Collected data:
┏━━

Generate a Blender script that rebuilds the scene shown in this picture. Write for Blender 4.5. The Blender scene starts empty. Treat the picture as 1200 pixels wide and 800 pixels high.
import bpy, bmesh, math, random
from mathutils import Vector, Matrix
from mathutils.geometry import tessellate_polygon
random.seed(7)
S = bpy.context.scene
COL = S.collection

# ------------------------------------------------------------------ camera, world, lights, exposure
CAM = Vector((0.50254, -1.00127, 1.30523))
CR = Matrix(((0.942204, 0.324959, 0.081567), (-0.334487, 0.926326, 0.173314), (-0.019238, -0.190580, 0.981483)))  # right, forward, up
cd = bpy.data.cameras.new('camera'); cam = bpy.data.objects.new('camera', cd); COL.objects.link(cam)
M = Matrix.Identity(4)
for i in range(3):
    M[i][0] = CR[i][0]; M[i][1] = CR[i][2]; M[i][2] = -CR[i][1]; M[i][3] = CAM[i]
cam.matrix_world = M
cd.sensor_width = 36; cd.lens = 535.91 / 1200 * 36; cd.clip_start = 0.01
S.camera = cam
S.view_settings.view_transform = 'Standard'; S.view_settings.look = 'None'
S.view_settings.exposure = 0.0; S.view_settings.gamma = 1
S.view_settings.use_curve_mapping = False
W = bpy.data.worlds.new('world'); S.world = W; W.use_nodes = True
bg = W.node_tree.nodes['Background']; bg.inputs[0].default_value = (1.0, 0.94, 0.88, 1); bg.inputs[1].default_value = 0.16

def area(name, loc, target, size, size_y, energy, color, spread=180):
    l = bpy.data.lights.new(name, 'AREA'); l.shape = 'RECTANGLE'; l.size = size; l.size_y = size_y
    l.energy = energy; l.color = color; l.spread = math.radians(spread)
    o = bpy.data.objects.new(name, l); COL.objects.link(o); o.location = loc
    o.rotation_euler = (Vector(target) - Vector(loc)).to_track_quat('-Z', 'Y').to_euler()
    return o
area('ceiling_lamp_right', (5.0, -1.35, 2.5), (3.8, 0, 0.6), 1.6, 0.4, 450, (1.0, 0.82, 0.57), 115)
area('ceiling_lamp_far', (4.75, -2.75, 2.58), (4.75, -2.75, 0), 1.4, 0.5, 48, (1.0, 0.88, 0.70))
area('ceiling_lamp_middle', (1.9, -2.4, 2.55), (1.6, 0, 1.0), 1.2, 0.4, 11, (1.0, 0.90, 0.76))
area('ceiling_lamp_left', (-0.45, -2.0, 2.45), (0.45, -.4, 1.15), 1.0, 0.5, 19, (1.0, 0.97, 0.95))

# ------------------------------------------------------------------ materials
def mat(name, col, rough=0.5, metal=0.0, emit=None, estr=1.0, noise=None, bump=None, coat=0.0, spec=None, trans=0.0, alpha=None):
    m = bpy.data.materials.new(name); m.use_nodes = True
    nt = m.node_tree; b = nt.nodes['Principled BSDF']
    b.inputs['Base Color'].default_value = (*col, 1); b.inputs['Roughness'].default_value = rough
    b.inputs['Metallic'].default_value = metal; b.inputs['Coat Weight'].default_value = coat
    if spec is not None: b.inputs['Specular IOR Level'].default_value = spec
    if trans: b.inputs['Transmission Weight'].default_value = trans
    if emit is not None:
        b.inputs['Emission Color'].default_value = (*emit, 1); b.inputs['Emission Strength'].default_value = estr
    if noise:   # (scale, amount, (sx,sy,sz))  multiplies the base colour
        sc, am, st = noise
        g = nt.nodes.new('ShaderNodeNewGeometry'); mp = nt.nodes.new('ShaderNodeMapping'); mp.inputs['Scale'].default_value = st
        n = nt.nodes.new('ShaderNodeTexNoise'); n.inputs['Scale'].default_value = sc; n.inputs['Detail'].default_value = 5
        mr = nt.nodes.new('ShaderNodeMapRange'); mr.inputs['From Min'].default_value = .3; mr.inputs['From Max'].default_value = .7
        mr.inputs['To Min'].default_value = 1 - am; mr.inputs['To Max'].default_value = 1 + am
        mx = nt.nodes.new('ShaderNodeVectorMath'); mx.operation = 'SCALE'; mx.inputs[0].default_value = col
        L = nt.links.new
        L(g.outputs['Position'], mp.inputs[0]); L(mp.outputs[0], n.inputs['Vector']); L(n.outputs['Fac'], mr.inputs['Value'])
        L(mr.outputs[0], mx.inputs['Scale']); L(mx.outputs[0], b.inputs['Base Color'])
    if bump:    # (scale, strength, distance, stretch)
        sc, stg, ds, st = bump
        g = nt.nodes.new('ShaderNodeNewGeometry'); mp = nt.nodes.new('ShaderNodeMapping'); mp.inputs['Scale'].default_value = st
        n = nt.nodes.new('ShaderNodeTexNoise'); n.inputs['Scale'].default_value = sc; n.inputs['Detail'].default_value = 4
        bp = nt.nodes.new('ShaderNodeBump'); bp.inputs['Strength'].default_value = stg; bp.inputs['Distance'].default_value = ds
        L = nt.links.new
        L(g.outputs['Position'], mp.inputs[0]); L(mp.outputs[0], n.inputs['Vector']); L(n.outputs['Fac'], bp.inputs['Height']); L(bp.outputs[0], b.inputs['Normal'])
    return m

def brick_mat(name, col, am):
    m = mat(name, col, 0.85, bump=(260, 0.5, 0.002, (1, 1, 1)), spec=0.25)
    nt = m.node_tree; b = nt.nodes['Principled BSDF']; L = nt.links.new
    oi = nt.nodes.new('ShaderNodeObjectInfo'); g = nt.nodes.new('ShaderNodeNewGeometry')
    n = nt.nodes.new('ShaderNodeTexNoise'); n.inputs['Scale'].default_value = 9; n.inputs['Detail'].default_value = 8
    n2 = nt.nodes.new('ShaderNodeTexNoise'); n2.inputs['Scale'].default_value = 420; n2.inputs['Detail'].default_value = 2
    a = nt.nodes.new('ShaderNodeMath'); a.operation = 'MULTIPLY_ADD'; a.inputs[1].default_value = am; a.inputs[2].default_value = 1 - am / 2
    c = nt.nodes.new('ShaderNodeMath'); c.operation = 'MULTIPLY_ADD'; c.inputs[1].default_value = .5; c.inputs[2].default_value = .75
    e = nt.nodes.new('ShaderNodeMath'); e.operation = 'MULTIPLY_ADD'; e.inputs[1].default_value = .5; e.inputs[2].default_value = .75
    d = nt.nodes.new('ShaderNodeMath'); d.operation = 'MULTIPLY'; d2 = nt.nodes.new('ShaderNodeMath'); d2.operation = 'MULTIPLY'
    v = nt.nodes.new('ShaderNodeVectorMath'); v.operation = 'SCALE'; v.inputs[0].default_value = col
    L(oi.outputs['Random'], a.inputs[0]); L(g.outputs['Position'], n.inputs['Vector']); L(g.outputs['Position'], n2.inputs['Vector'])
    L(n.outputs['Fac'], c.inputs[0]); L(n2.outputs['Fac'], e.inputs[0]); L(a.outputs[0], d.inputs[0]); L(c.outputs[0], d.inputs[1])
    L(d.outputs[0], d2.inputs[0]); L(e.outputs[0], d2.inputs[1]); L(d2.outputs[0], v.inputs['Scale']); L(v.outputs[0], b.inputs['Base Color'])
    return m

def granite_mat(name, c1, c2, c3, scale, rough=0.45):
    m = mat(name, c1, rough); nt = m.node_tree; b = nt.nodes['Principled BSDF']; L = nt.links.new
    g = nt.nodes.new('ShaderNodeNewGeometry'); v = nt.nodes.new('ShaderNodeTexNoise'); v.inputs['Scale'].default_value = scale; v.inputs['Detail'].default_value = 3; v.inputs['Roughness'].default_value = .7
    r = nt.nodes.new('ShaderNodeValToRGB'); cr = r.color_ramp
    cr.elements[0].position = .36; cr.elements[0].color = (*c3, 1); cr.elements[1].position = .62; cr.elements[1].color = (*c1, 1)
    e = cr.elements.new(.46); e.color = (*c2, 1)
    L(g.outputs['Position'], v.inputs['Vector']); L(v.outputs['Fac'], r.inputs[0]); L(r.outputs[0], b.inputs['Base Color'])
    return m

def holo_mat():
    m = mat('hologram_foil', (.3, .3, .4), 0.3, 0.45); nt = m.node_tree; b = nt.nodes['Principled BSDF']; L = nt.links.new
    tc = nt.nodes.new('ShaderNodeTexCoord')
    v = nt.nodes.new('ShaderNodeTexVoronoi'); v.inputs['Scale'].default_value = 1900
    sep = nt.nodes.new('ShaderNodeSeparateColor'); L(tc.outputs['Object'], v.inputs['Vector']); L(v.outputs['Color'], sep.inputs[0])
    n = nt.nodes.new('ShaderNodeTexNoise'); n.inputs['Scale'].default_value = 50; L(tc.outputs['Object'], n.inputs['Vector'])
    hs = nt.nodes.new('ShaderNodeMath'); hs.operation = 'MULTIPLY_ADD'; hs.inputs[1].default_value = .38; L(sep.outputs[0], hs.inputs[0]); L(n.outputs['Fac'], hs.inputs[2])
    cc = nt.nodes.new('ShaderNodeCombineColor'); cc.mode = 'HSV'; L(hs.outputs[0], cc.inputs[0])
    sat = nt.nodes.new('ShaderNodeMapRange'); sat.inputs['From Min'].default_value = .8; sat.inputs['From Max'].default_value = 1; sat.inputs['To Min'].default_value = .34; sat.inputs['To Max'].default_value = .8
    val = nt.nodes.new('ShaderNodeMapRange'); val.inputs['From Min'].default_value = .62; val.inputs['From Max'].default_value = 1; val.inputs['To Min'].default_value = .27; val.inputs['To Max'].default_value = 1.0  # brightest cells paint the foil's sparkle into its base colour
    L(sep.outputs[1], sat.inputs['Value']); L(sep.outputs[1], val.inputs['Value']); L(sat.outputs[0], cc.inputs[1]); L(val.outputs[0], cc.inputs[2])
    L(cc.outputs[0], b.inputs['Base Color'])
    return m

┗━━

The problem: Exactly repeat the lines running from the top of the listing to the line bearing "bg = W.node_tree.nodes['Background'];", both of those lines included, and only them.

Solution to this exercise:
Generate a Blender script that rebuilds the scene shown in this picture. Write for Blender 4.5. The Blender scene starts empty. Treat the picture as 1200 pixels wide and 800 pixels high.
import bpy, bmesh, math, random
from mathutils import Vector, Matrix
from mathutils.geometry import tessellate_polygon
random.seed(7)
S = bpy.context.scene
COL = S.collection

# ------------------------------------------------------------------ camera, world, lights, exposure
CAM = Vector((0.50254, -1.00127, 1.30523))
CR = Matrix(((0.942204, 0.324959, 0.081567), (-0.334487, 0.926326, 0.173314), (-0.019238, -0.190580, 0.981483)))  # right, forward, up
cd = bpy.data.cameras.new('camera'); cam = bpy.data.objects.new('camera', cd); COL.objects.link(cam)
M = Matrix.Identity(4)
for i in range(3):
    M[i][0] = CR[i][0]; M[i][1] = CR[i][2]; M[i][2] = -CR[i][1]; M[i][3] = CAM[i]
cam.matrix_world = M
cd.sensor_width = 36; cd.lens = 535.91 / 1200 * 36; cd.clip_start = 0.01
S.camera = cam
S.view_settings.view_transform = 'Standard'; S.view_settings.look = 'None'
S.view_settings.exposure = 0.0; S.view_settings.gamma = 1
S.view_settings.use_curve_mapping = False
W = bpy.data.worlds.new('world'); S.world = W; W.use_nodes = True
bg = W.node_tree.nodes['Background']; bg.inputs[0].default_value = (1.0, 0.94, 0.88, 1); bg.inputs[1].default_value = 0.16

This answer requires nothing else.